La compagnie Livestream, l'une des principales plateformes permettant la diffusion en direct sur internet, utilise le slogan « it's different when it's live » sur la page principale de son site web. Cette formule démontre explicitement que la caractéristique primordiale du «live streaming», la diffusion en temps réel, distingue le processus d'une simple vidéo. L'adéquation entre le temps de celui qui observe et le temps de l'objet médié a deux effets principaux.

Premièrement, la vidéo semble véridique au spectateur, car aucune coupure ou montage n'est possible dans les conditions du «livestream». Il est difficile, voire impossible, d'altérer, de déformer, de sélectionner les éléments qui seront diffusés de cette manière sur internet. La diffusion en temps réel et en continu, tout comme le cadre fixe de la caméra, assurent une certaine transparence à l'égard de l'objet qui est filmé. Conséquemment, ce qui est observé par le spectateur est garant d'une certaine vérité, car il ne peut s'agir d'une fiction ou d'un trucage. Autrement dit, le parallélisme entre le temps de l'objet et le temps vécu par le sujet donne à ce dernier l'impression d'observer la réalité.

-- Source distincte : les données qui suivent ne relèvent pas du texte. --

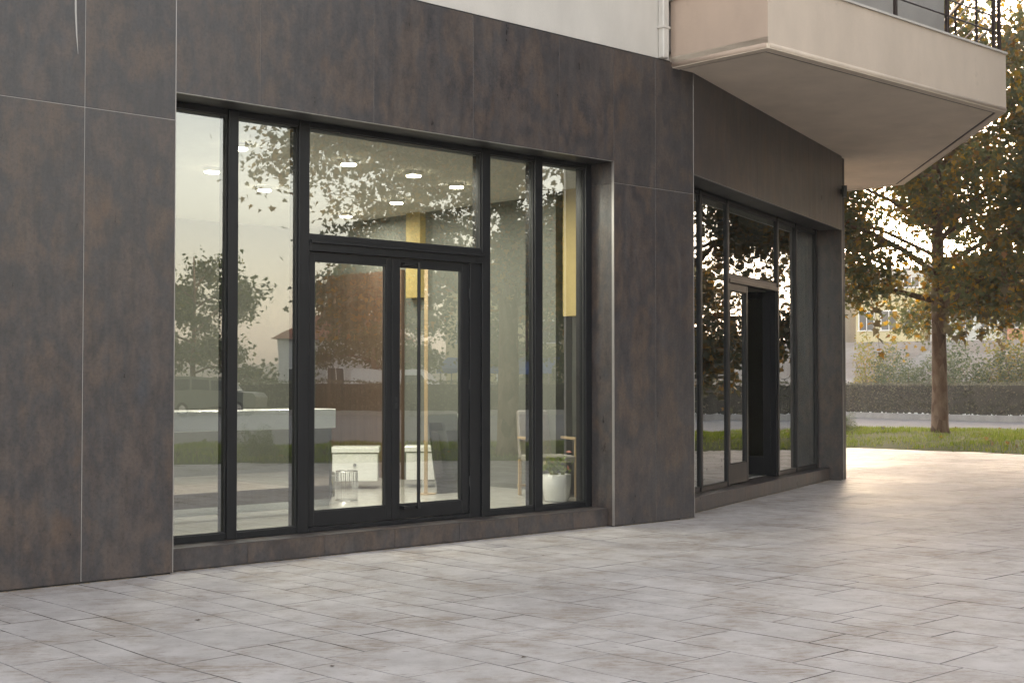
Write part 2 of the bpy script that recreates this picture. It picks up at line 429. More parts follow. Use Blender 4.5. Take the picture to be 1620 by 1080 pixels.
def slab_geo(i, j, a, b, mb, dz):
    u0, v0 = U0 + i * MODU, V0 + j * MODV; u1, v1 = u0 + a * MODU, v0 + b * MODV
    def edge(ins):
        A, B, C, D = u0 + ins, u1 - ins, v0 + ins, v1 - ins
        pts = []
        nu, nv = max(1, a // 2), max(1, b // 2)
        pts += [(A + (B - A) * k / nu, C) for k in range(nu)]
        pts += [(B, C + (D - C) * k / nv) for k in range(nv)]
        pts += [(B - (B - A) * k / nu, D) for k in range(nu)]
        pts += [(A, D - (D - C) * k / nv) for k in range(nv)]
        out = []
        for u, v in pts:
            u, v = warp(u, v); w = w1(u, -v); out.append((w.x, w.y))
        return out
    e0 = edge(.002); e1 = edge(.0052)
    base = len(mb.v); n = len(e0)
    mb.v += [(x, y, -.02) for x, y in e0] + [(x, y, -.008 + dz) for x, y in e0] + [(x, y, dz) for x, y in e1]
    for k in range(n):
        l = (k + 1) % n
        mb.f.append((base + k, base + l, base + n + l, base + n + k)); mb.f.append((base + n + k, base + n + l, base + 2 * n + l, base + 2 * n + k)); mb.mi += [1, 1]
    mb.f.append(tuple(range(base + 2 * n, base + 3 * n))); mb.mi.append(0)
vis = []; rest = []
for (i, j, a, b) in rects:
    uc, vc = U0 + (i + a / 2) * MODU, V0 + (j + b / 2) * MODV
    cor = [w1(U0 + (i + p) * MODU, -(V0 + (j + q) * MODV)) for p in (0, a) for q in (0, b)]
    c = w1(uc, -vc)
    if not all(inpoly((k.x, k.y), plaza_poly) for k in cor): continue
    # beneath the building: skip
    def inside(s, y):
        l2x = s - 6.51; a_ = A2 - A1
        s2 = math.cos(a_) * l2x + math.sin(a_) * y; y2 = -math.sin(a_) * l2x + math.cos(a_) * y
        return (y > .66 and s <= 6.51) or (s > 6.51 and y2 > .66 and s2 < 6.9 )
    if inside(uc, -vc): continue
    infr = c.y > 6.4 and abs(c.x) < c.y * .40
    (vis if infr else rest).append((c.length, i, j, a, b))
vis.sort()
for d, i, j, a, b in vis[:300]:
    mb = MB(); slab_geo(i, j, a, b, mb, rs.uniform(-.0008, .0008)); mb.obj('slab', 'slab', plaza)
mb = MB()
for d, i, j, a, b in vis[300:] + rest: slab_geo(i, j, a, b, mb, rs.uniform(-.0006, .0006))
o = mb.obj('slab_field', 'slab', plaza); o['kind'] = 'stuff'
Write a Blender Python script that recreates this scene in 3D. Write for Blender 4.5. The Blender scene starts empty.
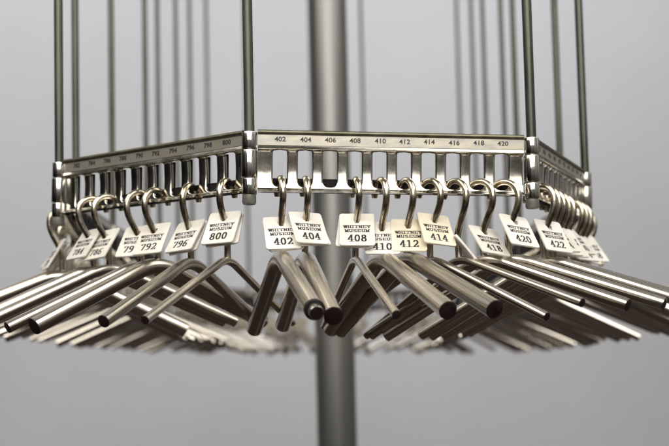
import bpy, bmesh, math, random
from mathutils import Vector, Matrix
random.seed(11)
C = bpy.context.scene.collection
SC = bpy.context.scene
R = math.radians
U = 0.0012            # one working unit = 1.2 mm
EYE = 1.40            # camera height, metres
TOP = 234.0           # top of the ring of panels, units above the eye

# ------------------------------------------------------------------ camera
cam_d = bpy.data.cameras.new('camera'); cam = bpy.data.objects.new('camera', cam_d); C.objects.link(cam)
cam.location = (0, 0, EYE)
PITCH = 4.0
cam.rotation_euler = (R(90 + PITCH), 0, 0)
cam_d.sensor_width = 36; cam_d.lens = 36 * 1100 / 669
cam_d.shift_y = (365 - 223 - 1100 * math.tan(R(PITCH))) / 669
cam_d.clip_start = 0.05; cam_d.clip_end = 200
cam_d.dof.use_dof = True; cam_d.dof.focus_distance = 1.31; cam_d.dof.aperture_fstop = 4.2
SC.camera = cam
# ------------------------------------------------------------------ world, lamps, exposure
w = bpy.data.worlds.new('World'); SC.world = w; w.use_nodes = True
nt = w.node_tree; bg = nt.nodes['Background']
tc = nt.nodes.new('ShaderNodeTexCoord'); sx = nt.nodes.new('ShaderNodeSeparateXYZ')
rp = nt.nodes.new('ShaderNodeValToRGB'); mr = nt.nodes.new('ShaderNodeMapRange')
mr.inputs[1].default_value = -1; mr.inputs[2].default_value = 1
nt.links.new(tc.outputs['Generated'], sx.inputs[0]); nt.links.new(sx.outputs['Z'], mr.inputs[0])
nt.links.new(mr.outputs[0], rp.inputs[0])
wm = nt.nodes.new('ShaderNodeMapping'); wm.inputs['Scale'].default_value = (1, 1, .45); wm.inputs['Location'].default_value = (.37, .1, .2)
wn = nt.nodes.new('ShaderNodeTexNoise'); wn.inputs['Scale'].default_value = 2.6; wn.inputs['Detail'].default_value = 1.5
wr = nt.nodes.new('ShaderNodeMapRange'); wr.inputs[1].default_value = .40; wr.inputs[2].default_value = .62; wr.inputs[3].default_value = .22; wr.inputs[4].default_value = 2.0
wx = nt.nodes.new('ShaderNodeMixRGB'); wx.blend_type = 'MULTIPLY'; wx.inputs[0].default_value = 1
nt.links.new(tc.outputs['Generated'], wm.inputs[0]); nt.links.new(wm.outputs[0], wn.inputs['Vector']); nt.links.new(wn.outputs[0], wr.inputs[0])
nt.links.new(rp.outputs[0], wx.inputs[1]); nt.links.new(wr.outputs[0], wx.inputs[2]); 
dk = nt.nodes.new('ShaderNodeMapRange'); dk.interpolation_type = 'SMOOTHSTEP'
dk.inputs[1].default_value = -.95; dk.inputs[2].default_value = -.45; dk.inputs[3].default_value = .12; dk.inputs[4].default_value = 1
wy = nt.nodes.new('ShaderNodeMixRGB'); wy.blend_type = 'MULTIPLY'; wy.inputs[0].default_value = 1
nt.links.new(sx.outputs['X'], dk.inputs[0]); nt.links.new(wx.outputs[0], wy.inputs[1]); nt.links.new(dk.outputs[0], wy.inputs[2])
nt.links.new(wy.outputs[0], bg.inputs[0])
e = rp.color_ramp.elements
e[0].position = 0.0; e[0].color = (.012, .009, .008, 1)
e[1].position = 1.0; e[1].color = (.36, .35, .33, 1)
for p, c in ((.46, (.035, .026, .022, 1)), (.54, (.10, .095, .09, 1)), (.70, (.26, .25, .235, 1))):
    k = e.new(p); k.color = c
bg.inputs[1].default_value = 1.1

def lamp(loc, sx_, sy_, power, col, target=None, spread=180):
    d = bpy.data.lights.new('ceiling_lamp', 'AREA'); d.shape = 'RECTANGLE'; d.size = sx_; d.size_y = sy_
    d.energy = power; d.color = col; d.spread = R(spread)
    o = bpy.data.objects.new('ceiling_lamp', d); C.objects.link(o); o.location = loc
    t = Vector(target if target else (loc[0], loc[1], 0)) - Vector(loc)
    o.rotation_euler = t.to_track_quat('-Z', 'Y').to_euler()
    return o
lamp((-1.9, 0.3, 3.8), 3.0, 2.0, 29, (1, .96, .89), (-.2, 1.5, 1.5), 120)
lamp((1.8, 0.6, 3.9), 3.0, 2.0, 26, (1, .96, .89), (.2, 1.5, 1.5), 120)
lamp((0.1, -1.7, 3.5), 4.2, 2.4, 58, (1, .965, .91), (0, 1.3, 1.5), 110)
lamp((-.8, 4.5, 6.4), 8.0, .8, 116, (.962, .966, 1), (-.8, 6.6, 2.2), 92)
SC.view_settings.view_transform = 'Standard'; SC.view_settings.look = 'None'
SC.view_settings.exposure = 0; SC.view_settings.gamma = 1; SC.view_settings.use_curve_mapping = False

# ------------------------------------------------------------------ materials
def mat(name, col, rough=.4, metal=0., rvar=0., cvar=0., scale=40., bump=0., stretch=(1, 1, 1), col2=None, rand=0.):
    m = bpy.data.materials.new(name); m.use_nodes = True
    n = m.node_tree; b = n.nodes['Principled BSDF']
    b.inputs['Base Color'].default_value = (*col, 1); b.inputs['Roughness'].default_value = rough
    b.inputs['Metallic'].default_value = metal
    if rvar or cvar or bump:
        t = n.nodes.new('ShaderNodeTexCoord'); mp = n.nodes.new('ShaderNodeMapping'); mp.inputs['Scale'].default_value = stretch
        nz = n.nodes.new('ShaderNodeTexNoise'); nz.inputs['Scale'].default_value = scale
        nz.inputs['Detail'].default_value = 6; nz.inputs['Roughness'].default_value = .65
        oi = n.nodes.new('ShaderNodeObjectInfo'); ad = n.nodes.new('ShaderNodeVectorMath'); ad.operation = 'ADD'
        ml = n.nodes.new('ShaderNodeMath'); ml.operation = 'MULTIPLY'; ml.inputs[1].default_value = 7.3
        n.links.new(oi.outputs['Random'], ml.inputs[0])
        n.links.new(t.outputs['Object'], mp.inputs[0]); n.links.new(mp.outputs[0], ad.inputs[0]); n.links.new(ml.outputs[0], ad.inputs[1])
        n.links.new(ad.outputs[0], nz.inputs['Vector'])
        if rvar:
            q = n.nodes.new('ShaderNodeMapRange'); q.inputs[1].default_value = .3; q.inputs[2].default_value = .7
            q.inputs[3].default_value = max(.02, rough - rvar); q.inputs[4].default_value = rough + rvar
            n.links.new(nz.outputs[0], q.inputs[0]); n.links.new(q.outputs[0], b.inputs['Roughness'])
        if cvar:
            q = n.nodes.new('ShaderNodeValToRGB'); q.color_ramp.elements[0].position = .35; q.color_ramp.elements[1].position = .68
            c2 = col2 if col2 else tuple(x * (1 - cvar) for x in col)
            q.color_ramp.elements[0].color = (*c2, 1); q.color_ramp.elements[1].color = (*col, 1)
            n.links.new(nz.outputs[0], q.inputs[0])
            last = q.outputs[0]
            if rand:
                hv = n.nodes.new('ShaderNodeHueSaturation'); mq = n.nodes.new('ShaderNodeMapRange')
                mq.inputs[3].default_value = 1 - rand; mq.inputs[4].default_value = 1 + rand
                n.links.new(oi.outputs['Random'], mq.inputs[0]); n.links.new(mq.outputs[0], hv.inputs['Value'])
                n.links.new(last, hv.inputs['Color']); last = hv.outputs[0]
            n.links.new(last, b.inputs['Base Color'])
        if bump:
            bp = n.nodes.new('ShaderNodeBump'); bp.inputs['Strength'].default_value = bump; bp.inputs['Distance'].default_value = .001
            n.links.new(nz.outputs[0], bp.inputs['Height']); n.links.new(bp.outputs[0], b.inputs['Normal'])
    return m
M = {}
M['chrome'] = mat('chrome', (.68, .66, .60), .14, 1, .07, .3, 30, .10, (1, 1, 1), (.46, .43, .37))
M['knuckle'] = mat('knuckle_chrome', (.74, .72, .67), .11, 1, .06, .25, 60, .03)
M['strip'] = mat('satin_nickel', (.36, .353, .33), .36, .7, .10, .22, 38, .04, (1, 1, 3), (.50, .46, .36))
M['rim'] = mat('dull_rim', (.20, .19, .13), .42, .9, .1, .4, 60)
M['rod'] = mat('rod_metal', (.11, .115, .092), .34, .75, .12, .45, 30, .05, (1, 1, .2))
M['pole'] = mat('pole_steel', (.26, .26, .245), .36, .75, .08, .22, 14, 0, (1, 1, .05))
M['tube'] = mat('brushed_tube', (.72, .665, .58), .25, 1, .03, .08, 14, 0, (1, 1, 1), None, .10)
M['hook'] = mat('hook_wire', (.67, .62, .53), .20, 1, .08, .4, 70, .04, (1, 1, 1), (.42, .355, .25))
M['cap'] = mat('dark_plug', (.016, .008, .008), .42, 0, .15, .4, 80)
M['ring'] = mat('rubber_ring', (.012, .011, .011), .5, 0, .1, .3, 80)
M['liner'] = mat('black_liner', (.010, .009, .010), .6, 0, .1, .3, 60)
M['gcap'] = mat('grey_cap', (.24, .24, .21), .5, .5, .1, .3, 60)
M['white'] = mat('tag_plastic', (.80, .785, .745), .38, 0, .12, .11, 26, .05, (1, 1, 1), (.66, .62, .54), .05)
M['cream'] = mat('yellowed_plastic', (.75, .70, .57), .40, 0, .12, .2, 24, .05, (1, 1, 1), (.66, .58, .43), .03)
M['liner'].node_tree.nodes['Principled BSDF'].inputs['Specular IOR Level'].default_value = .12
M['ink'] = mat('ink', (.022, .022, .024), .5)
M['wall'] = mat('painted_wall', (.618, .62, .627), .75, 0, .05, .07, .9, .02)
M['floor'] = mat('dark_floor', (.042, .028, .023), .55, 0, .1, .4, 5)

M['floor'].node_tree.nodes['Principled BSDF'].inputs['Specular IOR Level'].default_value = .08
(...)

Deuxièmement, l'instantanéité d'un événement diffusé de cette manière permet au spectateur de s'inclure dans l'action qui est en train de se dérouler. Même si l'événement est minime ou sans importance, le spectateur a le sentiment d'être le témoin privilégié de ce qui se déroule sur son écran. La possibilité d'observer un événement hors de l'ordinaire, un accident par exemple, mais aussi le quotidien le plus banal des individus filmés, structure l'observation qui est faite de cette «réalité» médiée par le «live streaming». Une certaine forme de voyeurisme est donc sous-jacente à la diffusion en continu de notre monde.

Le phénomène du «livestream» apparait ainsi comme l'un des derniers jalons d'une tentative fantasmée de posséder le monde dans son entièreté. À la suite de Google Map, le «livestream» participe à une uniformisation du monde en nous donnant à voir les aspects les plus banals et futiles du quotidien.